You would think someone would learn to pay attention to the road after a couple times of slamming on the breaks to avoid the person in front of you..but no she never learned,
traffic would start to move along and she would start looking in her purse again..then slam on the breakes...
she did that about 5 times...then she got upset that she had to wait so she just turned on to the side of the freeway where there is no road and went around everyone.
Where do these people get the nerve?
Also has anyone ever noticed how people will just walk out into the street directly into on comming traffic?
Do these people have a death wish? or just stupid?
Seeya
V(ery) Basic
Aug 25th, 2000, 06:19 PM
The V(ery) Basic Highway code:
Retaliation:
Those pedestrians who cross the road right when your coming:
Mow 'em down and leave them there like road kill
That woman in the Mercedes:
I would have rammed into her.
People who cut you off:
Overtake them and cut them off.
People who go through red lights:
Overtake them and make them wait the length of time you had to wait.
People who blow there horn:
Blow it right back at them.
People who swear at you:
Tell him you've slept with his girlfriend
Advice:
You know how cars with sirens get through all the traffic, just follow their wake so you get all the free space, too.
The hard shoulder is a prime overtaking opportunity
Red lights are just the governments way of saying, I'm not insuring you, but feel free.
Flowers in the middle of roundabouts were made to be driven over.
Parking lots are great places to ram into expensive people's cars
Only wait for a pedestrian to cross the road if its not fast enough to move out of the way
Bicycles were made to be rammed into
Lorry drivers are babies and just cut them off if they're going too slow. Then phone that number on the back saying 'Badly Driven: Phone 0800 xxx xxx' and get to son of a female dog fired.
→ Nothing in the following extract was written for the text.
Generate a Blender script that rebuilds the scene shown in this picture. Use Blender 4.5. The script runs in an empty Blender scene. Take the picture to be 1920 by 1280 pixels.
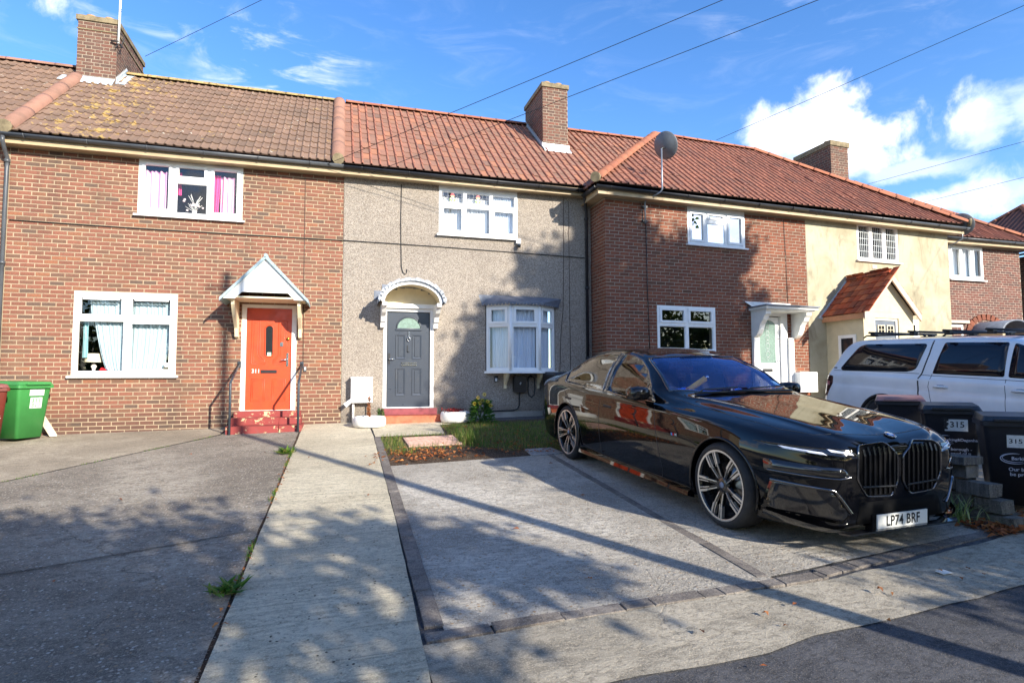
import bpy, bmesh, math, random
from mathutils import Matrix, Vector, Euler
from mathutils.bvhtree import BVHTree
random.seed(7)
R = math.radians
scene = bpy.context.scene
COL = scene.collection

# ------------------------------------------------------------------ camera
def cam_axes(yaw, pitch, roll):
    cy, sy = math.cos(yaw), math.sin(yaw)
    f = Vector((sy*math.cos(pitch), cy*math.cos(pitch), math.sin(pitch)))
    r = Vector((cy, -sy, 0)); u = r.cross(f)
    c, s = math.cos(roll), math.sin(roll)
    return c*r + s*u, -s*r + c*u, f
CAM_LOC = Vector((0.0, -12.4, 0.945))
CR, CU, CF = cam_axes(0.28953633, 0.06256446, -0.00332865)
cam_data = bpy.data.cameras.new('camera')
cam = bpy.data.objects.new('camera', cam_data); COL.objects.link(cam)
cam_data.sensor_width = 36.0; cam_data.lens = 1103.46*36/1920
cam_data.clip_start = 0.05; cam_data.clip_end = 3000
cam.matrix_world = Matrix(((CR.x, CU.x, -CF.x, CAM_LOC.x), (CR.y, CU.y, -CF.y, CAM_LOC.y), (CR.z, CU.z, -CF.z, CAM_LOC.z), (0, 0, 0, 1)))
scene.camera = cam

# ------------------------------------------------------------------ light
SUN_EL, SUN_AZ = R(23.0), R(152.5)          # azimuth measured from +Y towards +X
SUN_DIR = Vector((math.sin(SUN_AZ)*math.cos(SUN_EL), math.cos(SUN_AZ)*math.cos(SUN_EL), math.sin(SUN_EL)))
sl = bpy.data.lights.new('sun', 'SUN'); sl.energy = 4.3; sl.angle = R(0.55); sl.color = (1.0, 0.93, 0.80)
so = bpy.data.objects.new('sun', sl); COL.objects.link(so)
so.rotation_euler = SUN_DIR.to_track_quat('Z', 'Y').to_euler(); so.location = (20, -30, 25)

scene.view_settings.view_transform = 'Standard'
scene.view_settings.look = 'None'
scene.view_settings.gamma = 1.0
scene.view_settings.exposure = 1.10
scene.view_settings.use_curve_mapping = False

world = bpy.data.worlds.new('World'); scene.world = world; world.use_nodes = True
class NT:
    """small helper for writing node trees"""
    def __init__(s, tree): s.t = tree; s.n = tree.nodes; s.l = tree.links
    def add(s, typ, **kw):
        n = s.n.new(typ)
        for k, v in kw.items():
            if k == 'inp':
                for a, b in v.items():
                    if hasattr(b, 'is_linked') or isinstance(b, bpy.types.NodeSocket): s.l.new(b, n.inputs[a])
                    else: n.inputs[a].default_value = b
            else: setattr(n, k, v)
        return n
    def math(s, op, a, b=None, c=None, clamp=False):
        n = s.n.new('ShaderNodeMath'); n.operation = op; n.use_clamp = clamp
        for i, v in enumerate((a, b, c)):
            if v is None: continue
            if isinstance(v, bpy.types.NodeSocket): s.l.new(v, n.inputs[i])
            else: n.inputs[i].default_value = v
        return n.outputs[0]
    def vmath(s, op, a, b=None, out=0):
        n = s.n.new('ShaderNodeVectorMath'); n.operation = op
        for i, v in enumerate((a, b)):
            if v is None: continue
            if isinstance(v, bpy.types.NodeSocket): s.l.new(v, n.inputs[i])
            else: n.inputs[i].default_value = v
        return n.outputs[out]
    def mix(s, fac, a, b, blend='MIX'):
        n = s.n.new('ShaderNodeMix'); n.data_type = 'RGBA'; n.blend_type = blend; n.clamp_factor = True
        for k, v in ((0, fac), (6, a), (7, b)):
            if isinstance(v, bpy.types.NodeSocket): s.l.new(v, n.inputs[k])
            else: n.inputs[k].default_value = v if k == 0 else (tuple(v)+(1,) if len(v) == 3 else v)
        return n.outputs[2]
    def ramp(s, fac, stops, interp='LINEAR'):
        n = s.n.new('ShaderNodeValToRGB'); n.color_ramp.interpolation = interp
        e = n.color_ramp.elements
        while len(e) < len(stops): e.new(0.5)
        for i, (p, c) in enumerate(stops):
            e[i].position = p
            e[i].color = (c, c, c, 1) if isinstance(c, (int, float)) else (tuple(c)+(1,) if len(c) == 3 else c)
        s.l.new(fac, n.inputs[0]); return n.outputs[0]
    def smooth(s, x, lo, hi):
        n = s.n.new('ShaderNodeMapRange'); n.interpolation_type = 'SMOOTHSTEP'; n.clamp = True
        s.l.new(x, n.inputs[0]); n.inputs[1].default_value = lo; n.inputs[2].default_value = hi
        return n.outputs[0]
    def noise(s, vec, scale, detail=4, rough=0.55, dist=0.0, out=0):
        n = s.n.new('ShaderNodeTexNoise'); n.inputs['Scale'].default_value = scale
        n.inputs['Detail'].default_value = detail; n.inputs['Roughness'].default_value = rough
        n.inputs['Distortion'].default_value = dist
        if vec is not None: s.l.new(vec, n.inputs['Vector'])
        return n.outputs[out]

def px_dir(x, y):
    d = CF + (x-960)/1103.46*CR - (y-640)/1103.46*CU
    return d.normalized()

wt = NT(world.node_tree); wt.n.clear()
w_out = wt.add('ShaderNodeOutputWorld'); w_bg = wt.add('ShaderNodeBackground')
wt.l.new(w_bg.outputs[0], w_out.inputs[0])
sky = wt.add('ShaderNodeTexSky'); sky.sky_type = 'NISHITA'; sky.sun_disc = False
sky.sun_elevation = SUN_EL; sky.sun_rotation = SUN_AZ
sky.altitude = 50; sky.air_density = 1.0; sky.dust_density = 0.3; sky.ozone_density = 3.0
hs = wt.add('ShaderNodeHueSaturation', inp={'Hue': 0.508, 'Saturation': 1.22, 'Value': 1.0, 'Color': sky.outputs[0]})
geo = wt.add('ShaderNodeTexCoord'); dirv = wt.vmath('NORMALIZE', geo.outputs['Generated'])
n_big = wt.noise(dirv, 11.0, 9, 0.60, 0.25)
n_big_off = wt.math('SUBTRACT', n_big, 0.5)
n_wisp = wt.noise(wt.vmath('MULTIPLY', dirv, (3.0, 3.0, 11.0)), 2.3, 7, 0.62, 0.9)
dens = None
def blob(px, py, rx, rz, gain, k=1.0, c=None):
    """a cloud standing in the sky in one direction: soft ellipsoid broken up by noise"""
    c = px_dir(px, py) if c is None else c
    d = wt.vmath('SUBTRACT', dirv, tuple(c))
    d = wt.vmath('MULTIPLY', d, (1/rx, 1/rx, 1/rz))
    r = wt.vmath('LENGTH', d, out=1)
    v = wt.math('SUBTRACT', 1.0, r)
    v = wt.math('ADD', v, wt.math('MULTIPLY', n_big_off, 2.9*k))
    v = wt.math('MULTIPLY', wt.smooth(v, 0.0, 0.62), gain)
    return v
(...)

Baby on board just means ram the front.
Disabled parking spaces are made for late people
Never get out of the car to engage in a fight, just mow the bastard down.
Petrol stations are great places to light a fuse before leaving.
Drive through the rollers in car washes to break the damn thing.
If somebody is tailgaiting you, floor it, keep it like that for a while, do a 180 and play 'chicken' with that bastard.
Volvos were made to be driven off cliffs.